Bingöl’de patlayan ya da patlatılan, 2 kişinin yaşamını yitirmesine neden olan bomba şu an için ciddi bir tartışma konusu. ‘Ateş düştüğü yeri yakarın’ ötesinde toplumsal yaranın tam üstüne düştü.
Bomba gaipten mi geldi?
Toplum olarak durumu sorgulamamız gerekiyor ki, yeniden Sur, Nusaybin, Cizre, Yüksekova’da olduğu gibi bir daha yaşanmasını istemediğimiz senaryoların bir parçası durumuna gelmeyelim.
Ne olduğunu çok net bilmiyoruz, o nedenle sözümüz ortaya. Çok net konuşabilmek için olayın tüm detaylarına hâkim olmak gerekiyor ki, bugünkü mevcut ortamda hiç birimizin böyle bir şansı yok.
Ancak, yapabileceğimiz bir tek şey var ki, durumu gördüğümüz gibi değerlendirmek. Bingöl’deki patlamayı şekli, şemali ve sonuçları açısından değerlendirdiğimizde, bize yansıyan şekliyle durumu terörist bir eylem biçimi olarak değerlendirmekten başka bir şey düşünemiyorum.
Toplum olarak sorgulamamız gereken durumlarla her an karşı karşıya kalabiliriz, hazırlıklı olmalıyız. Yukarıda söz ettiğim gibi, 2015’teki gibi toplumsal manada bir yıkım süreci yaşamamak için, Bingöl’de meydana gelen patlama ya da benzeri muhtemel olaylara karşı tepkilerimizi anında ortaya koymalıyız.
Hiçbir eylem, patlayan ya da patlatılan bir bomba gaipten gelmiyor, rastgele ortaya çıkmıyor. Eylemlerinde, bombaların da, biz bilmesek de, tanımasak da mutlaka sahipleri vardır. Tepkimiz, tepkilerimiz onlaradır, olmak zorundadır. Aksi takdirde bilmediğimiz güçlere teslim oluruz!
Etrafımız bu tür örneklerle doludur, gözlerimizin önünde gerçekleşti gerçekleşiyor.
İşte İran, İşte Irak, İşte Suriye, İşte Libya, İşte Mısır, İşte Afganistan; bir bombayla, bir silahla başlayan hareketlilik, ülkelerin bitişine, insanların ölümüne neden olurken, kalanların ise, topraklarını, evlerini, çoluk çocuklarını geride bırakarak başka ülkelere sığınmalarına neden oldu.

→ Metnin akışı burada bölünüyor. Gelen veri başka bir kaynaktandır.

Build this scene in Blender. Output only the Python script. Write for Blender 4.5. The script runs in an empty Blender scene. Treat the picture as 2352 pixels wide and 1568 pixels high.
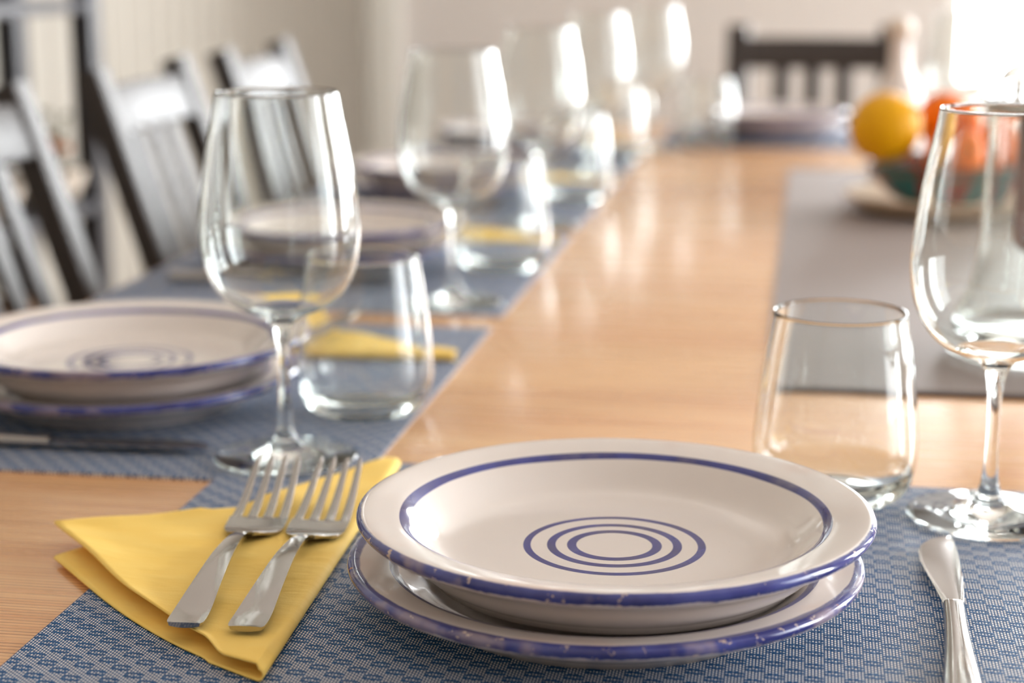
import bpy, bmesh, math, random
from mathutils import Vector, Matrix
random.seed(7)
S = bpy.context.scene
COL = S.collection
PI = math.pi
TZ = 0.75                      # table top height

# ------------------------------------------------------------------ helpers
def link_obj(name, mesh, mat=None, parent=None, loc=(0, 0, 0), rot=(0, 0, 0)):
    o = bpy.data.objects.new(name, mesh)
    COL.objects.link(o)
    if mat is not None and mesh is not None and len(mesh.materials) == 0:
        mesh.materials.append(mat)
    o.parent = parent
    o.location = loc
    o.rotation_euler = rot
    return o

def empty(name, loc=(0, 0, 0), rz=0):
    o = bpy.data.objects.new(name, None)
    o.empty_display_size = 0.05
    COL.objects.link(o)
    o.location = loc
    o.rotation_euler = (0, 0, rz)
    return o

def tag(o, label=None, cat=None, group=None, kind=None):
    if label: o['label'] = label
    if cat: o['category'] = cat
    if group: o['group'] = group
    if kind: o['kind'] = kind
    return o

def copy_tree(o, parent=None):
    c = o.copy()
    COL.objects.link(c)
    c.parent = parent
    for ch in list(o.children):
        copy_tree(ch, c)
    return c

def bm_mesh(name, bm, smooth=False, angle=None):
    bmesh.ops.recalc_face_normals(bm, faces=bm.faces)
    me = bpy.data.meshes.new(name)
    bm.to_mesh(me)
    bm.free()
    if smooth:
        for p in me.polygons: p.use_smooth = True
        if angle is not None:
            me.set_sharp_from_angle(angle=math.radians(angle))
    return me

def lathe(name, prof, seg=96, smooth=True, angle=50):
    """prof: list of (r, z), closed surface when first/last r == 0"""
    bm = bmesh.new()
    rings = []
    for r, z in prof:
        if r < 1e-7:
            rings.append([bm.verts.new((0, 0, z))])
        else:
            rings.append([bm.verts.new((r * math.cos(2 * PI * i / seg), r * math.sin(2 * PI * i / seg), z)) for i in range(seg)])
    for a, b in zip(rings, rings[1:]):
        for i in range(seg):
            j = (i + 1) % seg
            if len(a) == 1 and len(b) == 1: continue
            if len(a) == 1: bm.faces.new((a[0], b[j], b[i]))
            elif len(b) == 1: bm.faces.new((a[i], a[j], b[0]))
            else: bm.faces.new((a[i], a[j], b[j], b[i]))
    return bm_mesh(name, bm, smooth, angle)

def spline(pts, n=8):
    """Catmull-Rom through 2-D points"""
    out = []
    P = [pts[0]] + list(pts) + [pts[-1]]
    for i in range(1, len(P) - 2):
        p0, p1, p2, p3 = P[i - 1], P[i], P[i + 1], P[i + 2]
        for k in range(n):
            t = k / n
            out.append(tuple(0.5 * ((2 * p1[d]) + (-p0[d] + p2[d]) * t + (2 * p0[d] - 5 * p1[d] + 4 * p2[d] - p3[d]) * t * t
                       + (-p0[d] + 3 * p1[d] - 3 * p2[d] + p3[d]) * t ** 3) for d in range(len(p1))))
    out.append(tuple(pts[-1]))
    return out

def add_box(bm, x0, x1, y0, y1, z0, z1, bev=0.0, seg=2):
    r = bmesh.ops.create_cube(bm, size=1.0)
    vs = r['verts']
    for v in vs:
        v.co = Vector(((x0 + x1) / 2 + v.co.x * (x1 - x0), (y0 + y1) / 2 + v.co.y * (y1 - y0), (z0 + z1) / 2 + v.co.z * (z1 - z0)))
    if bev > 0:
        es = list({e for v in vs for e in v.link_edges})
        bmesh.ops.bevel(bm, geom=es, offset=bev, segments=seg, affect='EDGES', profile=0.5)

def box(name, x0, x1, y0, y1, z0, z1, mat, parent=None, bev=0.0, loc=(0, 0, 0), rot=(0, 0, 0)):
    bm = bmesh.new()
    add_box(bm, x0, x1, y0, y1, z0, z1, bev)
    return link_obj(name, bm_mesh(name, bm, bev > 0, 40), mat, parent, loc, rot)

def add_sweep(bm, path, sizes, up=Vector((0, 0, 1)), seg=4, bev=0.2):
    """rounded-rectangle section swept along a path; sizes: [(w,h)]"""
    rings = []
    n = len(path)
    for i, p in enumerate(path):
        p = Vector(p)
        t = (Vector(path[min(i + 1, n - 1)]) - Vector(path[max(i - 1, 0)])).normalized()
        side = t.cross(up).normalized()
        u2 = side.cross(t).normalized()
        w, h = sizes[i] if isinstance(sizes, list) else sizes
        b = bev * min(w, h)
        pts = []
        for sx, sy, a0 in ((1, 1, 0), (-1, 1, 90), (-1, -1, 180), (1, -1, 270)):
            cx, cy = sx * (w / 2 - b), sy * (h / 2 - b)
            for k in range(3):
                a = math.radians(a0 + 45 * k)
                pts.append((cx + b * math.cos(a), cy + b * math.sin(a)))
        rings.append([bm.verts.new(p + side * x + u2 * y) for x, y in pts])
    for a, b_ in zip(rings, rings[1:]):
        m = len(a)
        for i in range(m):
            j = (i + 1) % m
            bm.faces.new((a[i], a[j], b_[j], b_[i]))
    bm.faces.new(rings[0][::-1])
    bm.faces.new(rings[-1])

def sweep(name, path, sizes, mat, parent=None, up=Vector((0, 0, 1)), bev=0.2):
    bm = bmesh.new()
    add_sweep(bm, path, sizes, up, bev=bev)
    return link_obj(name, bm_mesh(name, bm, True, 35), mat, parent)

# ------------------------------------------------------------------ materials
def srgb(r, g, b):
    def f(c):
        c /= 255.0
        return c / 12.92 if c <= 0.04045 else ((c + 0.055) / 1.055) ** 2.4
    return (f(r), f(g), f(b), 1.0)

class NT:
    """tiny node-tree writer"""
    def __init__(self, name):
        self.m = bpy.data.materials.new(name)
        self.m.use_nodes = True
        self.t = self.m.node_tree
        self.t.nodes.clear()
        self.out = self.t.nodes.new('ShaderNodeOutputMaterial')
    def n(self, kind, **kw):
        nd = self.t.nodes.new(kind)
        for k, v in kw.items(): setattr(nd, k, v)
        return nd
    def put(self, sock, v):
        if isinstance(v, bpy.types.NodeSocket): self.t.links.new(v, sock)
        elif v is not None: sock.default_value = v
    def math(self, op, a, b=None, c=None, clamp=False):
        nd = self.n('ShaderNodeMath', operation=op, use_clamp=clamp)
        self.put(nd.inputs[0], a)
        if b is not None: self.put(nd.inputs[1], b)
        if c is not None: self.put(nd.inputs[2], c)
        return nd.outputs[0]
    def band(self, v, lo, hi, soft):
        """1 inside lo..hi"""
        a = self.smooth(self.math('SUBTRACT', v, lo), -soft, soft)
        b = self.smooth(v, hi - soft, hi + soft)
        return self.math('MULTIPLY', a, self.math('SUBTRACT', 1.0, b))
    def smooth(self, v, lo, hi, o0=0.0, o1=1.0):
        nd = self.n('ShaderNodeMapRange', interpolation_type='SMOOTHSTEP')
        self.put(nd.inputs['Value'], v)
        self.put(nd.inputs['From Min'], lo); self.put(nd.inputs['From Max'], hi)
        self.put(nd.inputs['To Min'], o0); self.put(nd.inputs['To Max'], o1)
        return nd.outputs['Result']
    def mix(self, f, a, b):
        nd = self.n('ShaderNodeMix', data_type='RGBA')
        self.put(nd.inputs[0], f); self.put(nd.inputs[6], a); self.put(nd.inputs[7], b)
        return nd.outputs[2]
    def coords(self, scale=None, which='Object'):
        tc = self.n('ShaderNodeTexCoord')
        v = tc.outputs[which]
        if scale:
            mp = self.n('ShaderNodeMapping')
            self.put(mp.inputs['Vector'], v)
            mp.inputs['Scale'].default_value = scale
            v = mp.outputs[0]
        return v
    def xyz(self, v):
        s = self.n('ShaderNodeSeparateXYZ')
        self.put(s.inputs[0], v)
        return s.outputs[0], s.outputs[1], s.outputs[2]
    def noise(self, v, scale, detail=3, rough=0.5):
        nd = self.n('ShaderNodeTexNoise')
        self.put(nd.inputs['Vector'], v)
        nd.inputs['Scale'].default_value = scale
        nd.inputs['Detail'].default_value = detail
        nd.inputs['Roughness'].default_value = rough
        return nd.outputs[0]
    def bump(self, h, strength, dist):
        nd = self.n('ShaderNodeBump')
        nd.inputs['Strength'].default_value = strength
        nd.inputs['Distance'].default_value = dist
        self.put(nd.inputs['Height'], h)
        return nd.outputs[0]
    def bsdf(self, **kw):
        p = self.n('ShaderNodeBsdfPrincipled')
        for k, v in kw.items():
            self.put(p.inputs[k.replace('_', ' ')], v)
        self.t.links.new(p.outputs[0], self.out.inputs['Surface'])
        return self.m

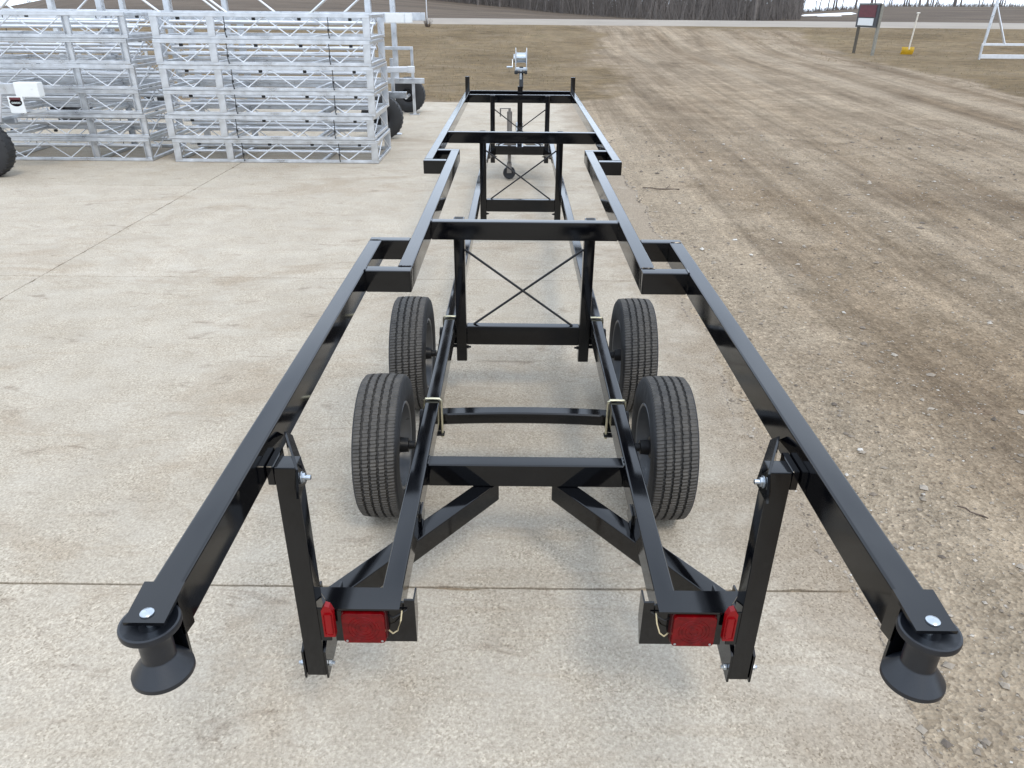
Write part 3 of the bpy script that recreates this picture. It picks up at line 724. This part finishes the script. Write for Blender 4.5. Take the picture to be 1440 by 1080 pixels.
# nose of the trailer: tongue, winch post, jack
T('tongue_beam', lambda b: bmbox(b, -.045, .045, 9.4, 11.2, .37, .46, .006, 2), BLACK)
for s in (-1, 1):
    T('tongue_arm', lambda b: bmbar(b, (s*.395, 9.3, .37), (s*.05, 10.6, .37), .055, .08, (0, 0, 1), .005), BLACK)
    T('tongue_gusset', lambda b: bmplate(b, [(s*.30, 9.62), (s*.30, 9.95), (s*.06, 10.05), (s*.10, 9.86), (s*.22, 9.70)], 'Z', .445, .455), BLACK)
T('tongue_cross_beam', lambda b: bmbox(b, -.365, .365, 9.70, 9.75, .345, .39, .004, 2), BLACK)
T('coupler', lambda b: (bmbar(b, (0, 11.2, .44), (0, 11.48, .45), .085, .07, (0, 0, 1), .02, 3), bmrod(b, (0, 11.45, .36), (0, 11.45, .47), .055, 20)), ZINC)
T('winch_post', lambda b: (bmbox(b, -.032, .032, 9.80, 9.86, .46, 1.12, .004, 2), bmbar(b, (0.012, 9.83, 1.10), (.012, 9.93, 1.33), .05, .05, (0, 1, 0), .004)), BLACK)
wn = T('winch', lambda b: (bmbox(b, -.065, .085, 9.85, 10.0, 1.295, 1.325, .004, 2), bmbox(b, -.008, .018, 9.845, 9.86, 1.0, 1.30, .002, 1)), ZINC)
wb = lambda b: (bmplate(b, [(9.85, 1.32), (10.0, 1.32), (10.0, 1.45), (9.96, 1.55), (9.90, 1.55), (9.85, 1.47)], 'X', -.062, -.055), bmplate(b, [(9.85, 1.32), (10.0, 1.32), (10.0, 1.45), (9.96, 1.55), (9.90, 1.55), (9.85, 1.47)], 'X', .072, .079))
T('side_plate', wb, ZINC, wn)
T('drum', lambda b: bmlathe(b, [(-.05, .001), (-.05, .066), (-.044, .066), (-.042, .056), (.058, .056), (.06, .066), (.067, .066), (.067, .001)], 28, 'X', (0, 9.93, 1.44)), ZINC, wn)
T('gear', lambda b: bmlathe(b, [(-.085, .001), (-.085, .05), (-.07, .05), (-.07, .001)], 28, 'X', (0, 9.92, 1.43)), ZINC, wn)
T('crank_handle', lambda b: (bmbar(b, (-.10, 9.91, 1.42), (-.10, 9.86, 1.33), .008, .022, (0, 1, 0), .002), bmrod(b, (-.10, 9.86, 1.335), (-.17, 9.86, 1.335), .012, 12)), ZINC, wn)
T('bow_stop', lambda b: (bmbox(b, -.075, -.03, 9.82, 9.88, 1.255, 1.30, .01, 3), bmbox(b, .05, .085, 9.82, 9.88, 1.255, 1.30, .01, 3), bmrod(b, (-.03, 9.85, 1.278), (.05, 9.85, 1.278), .012, 10)), RUBROLL)
jk = T('tongue_jack', lambda b: (bmrod(b, (-.13, 9.79, .20), (-.13, 9.79, .80), .022, 20), bmrod(b, (-.13, 9.75, .55), (-.13, 9.75, .83), .032, 20), bmbox(b, -.17, -.03, 9.74, 9.79, .40, .47, .004, 2)), GREYM)
T('jack_handle', lambda b: (bmrod(b, (-.13, 9.75, .83), (-.13, 9.75, .87), .015, 12), bmbar(b, (-.13, 9.75, .865), (-.25, 9.73, .865), .02, .01, (0, 0, 1), .002), bmrod(b, (-.245, 9.73, .865), (-.245, 9.73, .77), .009, 10)), GREYM, jk)
T('caster_fork', lambda b: (bmbox(b, -.16, -.10, 9.702, 9.708, .08, .20, .002, 1), bmbox(b, -.16, -.10, 9.772, 9.778, .08, .20, .002, 1), bmbox(b, -.16, -.10, 9.702, 9.80, .195, .205, .002, 1)), GREYM, jk)
T('caster_wheel', lambda b: bmlathe(b, [(-.025, .001), (-.025, .04), (-.028, .072), (-.02, .08), (.02, .08), (.028, .072), (.025, .04), (.025, .001)], 32, 'Y', (-.13, 9.74, .081)), TYRE if False else RUBROLL, jk)

# ------------------------------------------------------------------ stacked dock sections
DL, DD, DH = 2.885, 1.2, .316
def meshof(build, m, nm, angle=40):
    bm = bmesh.new(); build(bm); return mesh(bm, nm, m, angle=angle)
chordT = meshof(lambda b: (bmbox(b, 0, DL, 0, .045, DH-.052, DH-.028, .003, 1), bmbox(b, 0, DL, .006, .04, DH-.03, DH-.002, .003, 1)), ALU, 'top_chord')
chordB = meshof(lambda b: (bmbox(b, 0, DL, 0, .045, .002, .026, .003, 1), bmbox(b, 0, DL, .007, .038, .024, .044, .003, 1)), ALU, 'bottom_chord')
postm = meshof(lambda b: (bmbox(b, 0, .095, .004, .012, .03, DH-.045, .002, 1), bmbox(b, 0, .008, .012, .045, .03, DH-.045, .002, 1), bmbox(b, .087, .095, .012, .045, .03, DH-.045, .002, 1)), ALU, 'post')
crossm = meshof(lambda b: bmbox(b, 0, .045, .046, DD-.046, 0, .04, .003, 1), ALU, 'cross_bar')
pipem = meshof(lambda b: bmrod(b, (.09, 0, 0), (DL-.09, 0, 0), .021, 12), ALUW, 'pipe')
strapm = meshof(lambda b: (bmpath(b, [(0, -.006, DH-.045), (.004, -.012, DH*.6), (-.006, -.01, DH*.35), (.002, -.006, .02)], .006, 6), bmbox(b, -.012, .015, -.018, .0, DH*.33, DH*.43, .004, 1)), STRAP_AND_SHADE, 'strap')
clipm = meshof(lambda b: bmbox(b, -.02, .02, -.008, .035, 0, .035, .004, 1), STRAP_AND_SHADE, 'clip')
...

O nedenle; hiçbir şey gaipten gelmiyor, gelmez de. Rastgele patladığını zannettiğimiz ne bir bomba, ne bir silah, bunların hiç biri gaipten gelmez.
Yapacağımız tek şey;
-Sorgulamak, karşı çıkmak, kabul etmemek, protesto etmek, toplum olarak hiçbir ‘terörist’ eylem biçiminin yanında, etrafında, kenarında, köşesinde, kıyısında durmayacağımızı, karşısında olacağımızı açık yüreklilikle deklere etmektir.
-Demokrasiye, insan hak ve özgürlüklerine, hak-hukuk-adalete olan inancımızı, bütün çözümleri bu mecrada kabul ettiğimizi, bu çerçevede çözümlerden yana olduğumuzu sıkça dile getirmektir.